El lado oscuro de la condición humana
Redacción
¿Qué interés tendría David Lurie, protagonista de Desgracia de J. M. Coetzee si fuera un dechado de virtudes? Sus errores y debilidades pueden despertar antipatía, pero lo humanizan. Si podemos convenir que una de las finalidades de la ficción es provocar sentimientos en el lector, quién se queda impasible ante la crueldad que emana de Claus y Lucas, de Agota Kristof. Estos personajes, frecuentemente al borde del abismo vital, tienen un magnetismo mayor que aquellos que se mueven en la (no nos engañemos) aburrida línea de la rectitud. Asimismo, sirven, a menudo, como instrumento de reflexión o denuncia. Como muestra, en Queridos niños, la última novela de David Trueba, Basilio, cínico e indecente asesor electoral, sirve, de modo irónico, para poner de manifiesto las bajezas y mediocridades de la política y, de paso, de los electores.
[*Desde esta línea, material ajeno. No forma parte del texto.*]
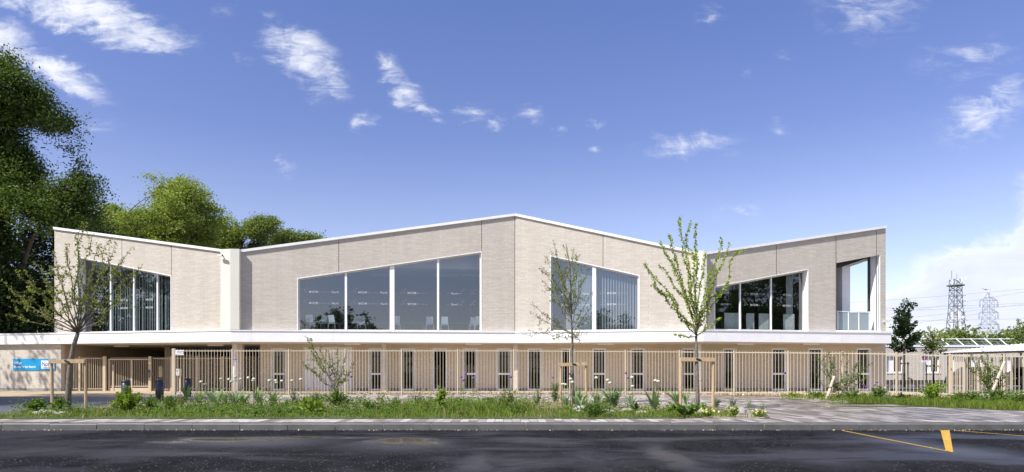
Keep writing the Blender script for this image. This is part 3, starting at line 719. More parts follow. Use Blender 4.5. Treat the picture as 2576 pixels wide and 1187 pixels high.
# terrace opening near the right end
bp = [fD.hit(*q) for q in BALC]; bi = inset(bp, 0.03)
mb = MB()
q, r_ = bp[1], bp[2]; mb.prism([fD.p(q[0] + 0.0, q[1], 0.004), fD.p(q[0] - 0.03, q[1], 0.004), fD.p(r_[0] - 0.03, r_[1], 0.004), fD.p(r_[0], r_[1], 0.004)], fD.n * -0.76)
terr = mb.obj("terrace_opening", 'white', school)
def bq(px, py, off):                                   # photograph px on a plane parallel to facet D
    d = (px - CX) / F; a = fD.a + fD.n * off; k = (d * a.y - a.x) / (fD.t.x - d * fD.t.y); y = a.y + fD.t.y * k
    return (k, EYE + (HY - py) / F * y)
def bprism(px4, off, th):
    return MB().prism([fD.p(*bq(px, py, off), off) for px, py in px4], fD.n * -th)
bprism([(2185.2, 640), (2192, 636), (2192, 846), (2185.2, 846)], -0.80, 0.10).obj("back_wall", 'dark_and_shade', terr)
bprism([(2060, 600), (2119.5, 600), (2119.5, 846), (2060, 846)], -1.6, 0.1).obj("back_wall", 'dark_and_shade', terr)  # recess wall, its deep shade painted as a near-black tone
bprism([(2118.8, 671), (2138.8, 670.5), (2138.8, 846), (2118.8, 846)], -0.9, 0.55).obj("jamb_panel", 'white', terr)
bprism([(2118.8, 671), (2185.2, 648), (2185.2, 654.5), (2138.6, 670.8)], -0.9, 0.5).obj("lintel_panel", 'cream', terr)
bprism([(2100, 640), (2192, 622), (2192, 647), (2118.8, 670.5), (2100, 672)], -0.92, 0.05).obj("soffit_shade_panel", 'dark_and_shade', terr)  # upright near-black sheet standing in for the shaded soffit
MB().prism([fD.p(bp[3][0], bp[3][1] - 0.02, -0.02), fD.p(bp[2][0], bp[2][1] - 0.02, -0.02), fD.p(bp[2][0], bp[2][1] - 0.02, -1.7), fD.p(bp[3][0] - 0.6, bp[3][1] - 0.02, -1.7)], (0, 0, -0.12)).obj("terrace_floor", 'concrete', terr)
MB().prism([fD.p(bp[3][0] - 0.02, bp[3][1] - 0.05, 0.05), fD.p(bp[2][0] + 0.02, bp[2][1] - 0.05, 0.05), fD.p(bp[2][0] + 0.02, bp[2][1] + 0.02, 0.05), fD.p(bp[3][0] - 0.02, bp[3][1] + 0.02, 0.05)], fD.n * -0.12).obj("sill", 'coping', terr)
bal = bprism([(2104.5, 781.8), (2188, 784.2), (2188, 786.2), (2104.5, 783.8)], -0.25, 0.05).obj("glass_balustrade", 'alu', terr)
for px in (2108, 2135, 2161, 2187.5): bprism([(px - 1, 783), (px + 1, 783), (px + 1, 832), (px - 1, 832)], -0.25, 0.05).obj("post", 'alu', bal)
for a, c2 in ((2104.5, 2107), (2109, 2134), (2136, 2160), (2162, 2186.5)): bprism([(a, 786), (c2, 786), (c2, 831), (a, 831)], -0.27, 0.015).obj("pane", 'frost', bal)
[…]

El inacabable inventario de personajes de dudosa moralidad, sin necesidad de ser villanos, nos obliga a tomar partido, a decidir si nos dejamos fascinar o empatizamos con ellos, pues a menudo sufren tanto como daño infringen. Incluso en ficciones audiovisuales como Los Soprano, quizá por el injustificado romanticismo que rodea a la mafia, el espectador acompaña al protagonista y tiende a estar de su lado, cuando su comportamiento debería horrorizarle.
Esta figura irritante y plena de imperfecciones es imprescindible como alimento literario porque sus rugosidades nos sitúan en una posición incómoda y hacen que nos planteemos nuestros propios valores en tanto que los defectos de los personajes (no en el mismo grado) son nuestros propios defectos. No somos los yonquis de Trainspotting, ni el padre desnortado de Sukkwan Island, pero sus flaquezas son universales y todos albergamos el temor de estar alguna vez en el borde del precipicio, y en el fondo sabemos que, con todo lo que nos separa, no estamos tan distantes.
Es indiscutible que no podemos evitar sentir devoción por la imperfección. Incluso la novela policiaca ha ido abandonando al héroe por una versión (el antihéroe) menos impoluta. Y es que, por mucho que admiremos a personajes luminosos, hay pocas cosas tan sugestivas como adentrase en el cuarto oscuro de la condición humana.